After all, they’d been travelling around Galilee and Judea, then ended up in Jerusalem with such high hopes, only for all those hopes to be dashed. You can imagine them thinking: 'We might as well go back to fishing; at least that is something we know!'

And then the three questions, the affirming answers, almost to the point of desperation: 'Yes Lord, you know everything; you know that I love you.'

In all three instances Jesus continues with the words: 'take care of my lambs…', '…take care of my sheep…' and '…feed my sheep'.

This is not a case of lightning striking and an instant conversion, but a clear case of: 'Do you know what you are committing to? Do you know what you are asking for? Do you know what the consequences may be?'

It is not leadership bestowed as an honour but leadership taken on as a burden, as a huge responsibility: 'You don’t have to do it, but if you do it you have to take it on "warts and all".'

Rereading Mary Benson’s biography of Nelson Mandela, a book written when Mandela was still in prison, you are reminded that his leadership did not come out of a ‘Damascus moment’. It was the result of a seemingly endless and tireless series of efforts to confront the establishment.

You come to realise that the mantle of leadership was not necessarily something Mandela wanted or that it was a foregone conclusion, yet his life choices took him that way and he was prepared to face the consequences.

I am sure we can think of other examples, and not all of them lived to tell the story.

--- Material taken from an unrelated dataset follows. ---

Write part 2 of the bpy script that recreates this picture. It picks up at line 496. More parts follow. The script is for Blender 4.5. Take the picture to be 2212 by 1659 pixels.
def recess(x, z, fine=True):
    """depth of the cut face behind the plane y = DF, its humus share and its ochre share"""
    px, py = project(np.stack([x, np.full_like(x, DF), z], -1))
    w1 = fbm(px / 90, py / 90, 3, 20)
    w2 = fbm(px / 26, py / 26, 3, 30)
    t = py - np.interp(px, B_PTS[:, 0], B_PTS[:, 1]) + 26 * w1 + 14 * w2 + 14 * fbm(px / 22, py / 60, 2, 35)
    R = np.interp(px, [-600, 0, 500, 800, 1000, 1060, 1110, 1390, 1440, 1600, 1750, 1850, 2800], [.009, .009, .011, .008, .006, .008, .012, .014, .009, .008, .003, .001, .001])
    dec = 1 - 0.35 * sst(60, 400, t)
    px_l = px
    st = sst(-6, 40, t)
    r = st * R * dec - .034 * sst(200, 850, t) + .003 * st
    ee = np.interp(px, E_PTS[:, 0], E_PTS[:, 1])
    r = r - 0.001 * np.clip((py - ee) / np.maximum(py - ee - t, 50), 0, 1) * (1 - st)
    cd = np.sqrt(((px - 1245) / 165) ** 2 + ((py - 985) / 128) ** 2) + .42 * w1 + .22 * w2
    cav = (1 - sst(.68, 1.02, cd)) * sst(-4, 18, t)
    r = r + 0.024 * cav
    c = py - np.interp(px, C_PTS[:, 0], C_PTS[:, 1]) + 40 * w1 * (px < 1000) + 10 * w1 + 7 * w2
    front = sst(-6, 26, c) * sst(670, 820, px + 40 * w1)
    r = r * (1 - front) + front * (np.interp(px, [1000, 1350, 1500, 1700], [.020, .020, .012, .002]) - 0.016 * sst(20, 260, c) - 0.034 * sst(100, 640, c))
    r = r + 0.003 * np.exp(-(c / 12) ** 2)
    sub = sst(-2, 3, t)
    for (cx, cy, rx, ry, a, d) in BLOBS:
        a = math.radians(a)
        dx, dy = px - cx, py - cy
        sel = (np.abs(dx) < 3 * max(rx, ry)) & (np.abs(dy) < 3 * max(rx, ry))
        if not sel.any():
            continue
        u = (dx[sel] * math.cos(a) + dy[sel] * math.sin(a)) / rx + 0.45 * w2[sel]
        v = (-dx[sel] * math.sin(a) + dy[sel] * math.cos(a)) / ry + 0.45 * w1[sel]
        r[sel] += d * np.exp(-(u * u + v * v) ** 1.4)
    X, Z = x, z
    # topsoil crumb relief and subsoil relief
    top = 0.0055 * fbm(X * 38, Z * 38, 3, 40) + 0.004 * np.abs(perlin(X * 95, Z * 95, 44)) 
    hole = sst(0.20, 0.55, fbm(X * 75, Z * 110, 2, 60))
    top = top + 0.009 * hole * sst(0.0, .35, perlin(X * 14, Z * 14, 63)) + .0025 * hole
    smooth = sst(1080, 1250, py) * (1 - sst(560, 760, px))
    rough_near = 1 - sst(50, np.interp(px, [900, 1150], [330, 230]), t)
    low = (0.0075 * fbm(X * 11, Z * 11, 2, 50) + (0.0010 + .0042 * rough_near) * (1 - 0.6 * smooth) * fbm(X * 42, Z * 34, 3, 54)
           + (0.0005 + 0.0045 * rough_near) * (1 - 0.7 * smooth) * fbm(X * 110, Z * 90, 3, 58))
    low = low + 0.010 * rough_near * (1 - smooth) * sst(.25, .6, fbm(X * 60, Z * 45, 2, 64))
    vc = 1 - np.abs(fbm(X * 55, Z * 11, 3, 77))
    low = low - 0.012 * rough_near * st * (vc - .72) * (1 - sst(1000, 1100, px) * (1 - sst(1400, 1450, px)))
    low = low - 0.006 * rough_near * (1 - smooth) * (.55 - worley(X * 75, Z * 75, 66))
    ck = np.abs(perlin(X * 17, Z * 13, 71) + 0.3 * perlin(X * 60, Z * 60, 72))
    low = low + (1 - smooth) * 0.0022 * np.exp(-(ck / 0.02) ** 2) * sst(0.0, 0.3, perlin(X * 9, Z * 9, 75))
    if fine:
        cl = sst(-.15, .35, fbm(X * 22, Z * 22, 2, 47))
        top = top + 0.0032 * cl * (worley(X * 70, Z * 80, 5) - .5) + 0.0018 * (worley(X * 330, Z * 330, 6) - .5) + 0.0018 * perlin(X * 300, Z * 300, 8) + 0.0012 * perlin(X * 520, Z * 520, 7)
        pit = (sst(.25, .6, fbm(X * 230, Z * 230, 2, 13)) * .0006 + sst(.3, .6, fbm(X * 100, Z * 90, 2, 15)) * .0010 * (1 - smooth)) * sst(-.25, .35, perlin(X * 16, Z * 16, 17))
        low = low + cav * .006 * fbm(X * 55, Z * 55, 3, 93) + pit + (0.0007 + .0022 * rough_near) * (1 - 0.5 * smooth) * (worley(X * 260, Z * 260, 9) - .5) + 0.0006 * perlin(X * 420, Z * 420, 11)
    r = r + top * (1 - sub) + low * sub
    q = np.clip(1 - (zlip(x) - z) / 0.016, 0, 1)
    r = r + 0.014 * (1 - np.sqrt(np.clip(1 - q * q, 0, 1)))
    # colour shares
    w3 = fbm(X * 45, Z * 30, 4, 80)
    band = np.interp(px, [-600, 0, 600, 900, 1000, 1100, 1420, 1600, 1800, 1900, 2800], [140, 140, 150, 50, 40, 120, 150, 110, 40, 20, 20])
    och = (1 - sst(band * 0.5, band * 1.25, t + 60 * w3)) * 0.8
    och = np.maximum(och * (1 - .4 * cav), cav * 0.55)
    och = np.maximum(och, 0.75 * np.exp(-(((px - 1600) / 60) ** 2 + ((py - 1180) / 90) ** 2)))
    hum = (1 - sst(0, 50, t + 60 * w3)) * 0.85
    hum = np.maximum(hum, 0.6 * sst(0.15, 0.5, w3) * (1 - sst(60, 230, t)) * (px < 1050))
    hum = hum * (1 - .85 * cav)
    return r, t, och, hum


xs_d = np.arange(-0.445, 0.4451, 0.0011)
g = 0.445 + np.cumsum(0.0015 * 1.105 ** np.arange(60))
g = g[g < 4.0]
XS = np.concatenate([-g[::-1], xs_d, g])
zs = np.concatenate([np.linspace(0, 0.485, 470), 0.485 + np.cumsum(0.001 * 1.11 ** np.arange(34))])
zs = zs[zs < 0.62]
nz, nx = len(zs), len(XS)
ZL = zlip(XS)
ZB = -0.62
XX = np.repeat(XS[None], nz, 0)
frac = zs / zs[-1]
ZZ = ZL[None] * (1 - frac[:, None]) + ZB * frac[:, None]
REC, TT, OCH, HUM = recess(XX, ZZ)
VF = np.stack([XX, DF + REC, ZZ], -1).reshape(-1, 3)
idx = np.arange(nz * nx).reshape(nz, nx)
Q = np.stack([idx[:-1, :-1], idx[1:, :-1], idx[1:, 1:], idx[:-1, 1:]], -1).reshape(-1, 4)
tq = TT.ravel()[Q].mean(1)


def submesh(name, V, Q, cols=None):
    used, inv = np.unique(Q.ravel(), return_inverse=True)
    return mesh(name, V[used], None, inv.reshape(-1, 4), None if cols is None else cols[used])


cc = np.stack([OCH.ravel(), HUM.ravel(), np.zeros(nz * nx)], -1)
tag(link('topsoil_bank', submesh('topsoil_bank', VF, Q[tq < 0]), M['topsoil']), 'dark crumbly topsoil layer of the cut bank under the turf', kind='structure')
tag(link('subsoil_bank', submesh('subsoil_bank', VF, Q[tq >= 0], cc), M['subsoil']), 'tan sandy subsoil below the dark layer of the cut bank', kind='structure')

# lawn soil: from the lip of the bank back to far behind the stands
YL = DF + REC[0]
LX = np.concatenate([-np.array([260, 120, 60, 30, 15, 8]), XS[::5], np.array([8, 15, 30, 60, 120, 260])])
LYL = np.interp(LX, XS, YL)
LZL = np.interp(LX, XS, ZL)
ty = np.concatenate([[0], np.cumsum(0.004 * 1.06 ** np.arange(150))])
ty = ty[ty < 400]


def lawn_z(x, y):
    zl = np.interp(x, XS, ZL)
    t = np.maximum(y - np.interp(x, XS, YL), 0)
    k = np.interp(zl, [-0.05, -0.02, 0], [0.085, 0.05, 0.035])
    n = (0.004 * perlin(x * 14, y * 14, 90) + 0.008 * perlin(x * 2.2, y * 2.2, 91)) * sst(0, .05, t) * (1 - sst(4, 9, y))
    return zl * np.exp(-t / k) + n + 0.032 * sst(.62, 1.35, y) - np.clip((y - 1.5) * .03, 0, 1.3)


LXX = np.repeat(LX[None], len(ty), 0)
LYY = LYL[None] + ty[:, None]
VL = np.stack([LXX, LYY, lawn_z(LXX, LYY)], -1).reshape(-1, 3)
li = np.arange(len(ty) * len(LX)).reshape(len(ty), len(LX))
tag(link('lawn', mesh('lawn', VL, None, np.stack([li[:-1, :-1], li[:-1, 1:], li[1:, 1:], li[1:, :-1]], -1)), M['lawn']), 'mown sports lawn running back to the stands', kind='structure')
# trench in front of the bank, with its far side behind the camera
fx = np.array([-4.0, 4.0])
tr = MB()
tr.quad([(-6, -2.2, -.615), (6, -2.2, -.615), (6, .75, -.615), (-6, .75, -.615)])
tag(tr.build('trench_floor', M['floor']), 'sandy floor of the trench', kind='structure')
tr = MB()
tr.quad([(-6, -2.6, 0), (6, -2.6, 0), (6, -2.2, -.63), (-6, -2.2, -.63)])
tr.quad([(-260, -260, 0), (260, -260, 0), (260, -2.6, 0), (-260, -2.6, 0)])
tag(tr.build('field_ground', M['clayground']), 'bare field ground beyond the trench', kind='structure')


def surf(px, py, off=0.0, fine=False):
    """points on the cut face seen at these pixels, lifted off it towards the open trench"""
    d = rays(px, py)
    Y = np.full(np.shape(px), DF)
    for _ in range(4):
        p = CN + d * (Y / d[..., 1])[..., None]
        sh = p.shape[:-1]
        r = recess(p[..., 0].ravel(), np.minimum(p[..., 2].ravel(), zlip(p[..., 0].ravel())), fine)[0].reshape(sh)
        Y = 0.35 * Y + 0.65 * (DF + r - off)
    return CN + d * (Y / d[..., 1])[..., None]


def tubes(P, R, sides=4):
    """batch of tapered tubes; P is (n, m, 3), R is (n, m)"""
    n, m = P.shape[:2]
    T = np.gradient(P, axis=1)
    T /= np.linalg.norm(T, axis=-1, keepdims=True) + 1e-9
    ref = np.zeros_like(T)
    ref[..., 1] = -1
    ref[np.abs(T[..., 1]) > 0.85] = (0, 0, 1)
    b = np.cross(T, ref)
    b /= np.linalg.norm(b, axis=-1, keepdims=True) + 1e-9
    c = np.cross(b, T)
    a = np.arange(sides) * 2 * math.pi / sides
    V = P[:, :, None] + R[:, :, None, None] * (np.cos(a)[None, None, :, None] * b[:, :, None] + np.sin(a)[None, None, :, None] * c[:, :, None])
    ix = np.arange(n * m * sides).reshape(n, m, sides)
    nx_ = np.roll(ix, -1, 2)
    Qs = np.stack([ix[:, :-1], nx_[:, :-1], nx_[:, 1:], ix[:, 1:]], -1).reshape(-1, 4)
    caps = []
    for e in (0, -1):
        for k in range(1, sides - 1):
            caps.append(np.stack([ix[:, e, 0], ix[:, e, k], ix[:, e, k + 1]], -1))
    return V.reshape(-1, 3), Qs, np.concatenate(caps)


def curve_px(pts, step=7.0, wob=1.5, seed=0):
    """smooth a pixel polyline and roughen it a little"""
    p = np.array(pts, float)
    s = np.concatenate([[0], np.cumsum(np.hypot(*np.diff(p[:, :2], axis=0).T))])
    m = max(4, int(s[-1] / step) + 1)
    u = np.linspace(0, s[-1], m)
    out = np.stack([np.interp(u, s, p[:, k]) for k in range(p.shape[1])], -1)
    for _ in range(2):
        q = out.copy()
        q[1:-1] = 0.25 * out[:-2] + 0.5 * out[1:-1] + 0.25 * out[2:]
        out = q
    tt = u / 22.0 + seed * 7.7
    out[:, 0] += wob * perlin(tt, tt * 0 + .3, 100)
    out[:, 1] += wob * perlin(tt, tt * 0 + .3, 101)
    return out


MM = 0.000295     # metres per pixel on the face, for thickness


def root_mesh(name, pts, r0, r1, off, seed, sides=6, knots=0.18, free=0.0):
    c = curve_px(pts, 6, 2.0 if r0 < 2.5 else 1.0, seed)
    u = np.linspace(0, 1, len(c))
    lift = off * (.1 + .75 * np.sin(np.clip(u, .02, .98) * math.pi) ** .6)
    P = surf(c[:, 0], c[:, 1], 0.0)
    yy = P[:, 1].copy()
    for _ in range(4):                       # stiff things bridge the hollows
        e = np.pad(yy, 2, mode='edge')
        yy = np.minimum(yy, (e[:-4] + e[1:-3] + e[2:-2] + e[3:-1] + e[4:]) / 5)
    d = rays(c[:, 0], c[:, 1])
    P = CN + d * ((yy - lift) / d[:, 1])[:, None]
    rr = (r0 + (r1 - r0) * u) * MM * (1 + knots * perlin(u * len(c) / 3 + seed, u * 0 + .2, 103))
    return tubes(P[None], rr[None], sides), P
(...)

  • Some become leaders through a dramatic moment of ‘conversion’, others almost through circumstance'

In our work we encounter great examples of men and women who, when faced with massive challenges and injustice, decide to fight back.

They tackle the issues and in the process become leaders; some through a dramatic moment of ‘conversion’, others almost through circumstance, after long battles and then only reluctantly so.

What sets them all apart is the belief in a cause that is greater than themselves.

What makes working for Christian Aid such a privilege is encountering exactly this kind of extraordinary men and women on the front line of fighting poverty in the many countries where we work. I’ve met many Mandelas, Sauls or Peters (and their female equivalents!).

The community meetings in Egypt the other week introduced me to some of those remarkable people.

They often come to see the world through new eyes (because of literacy efforts or simple community mobilisation) and many of them go on to lead. They are ‘evangelical’ about their cause.

I met a fisherman I’d watched address a government minister in an earlier video. Like the village midwife he had found his voice – calling the minister by his name, telling him what was wrong and holding him to account.

But I guess I am getting ahead of myself. Perhaps those are stories for a few weeks from now: the sequel, the next instalment. Those are the stories of the Pentecost!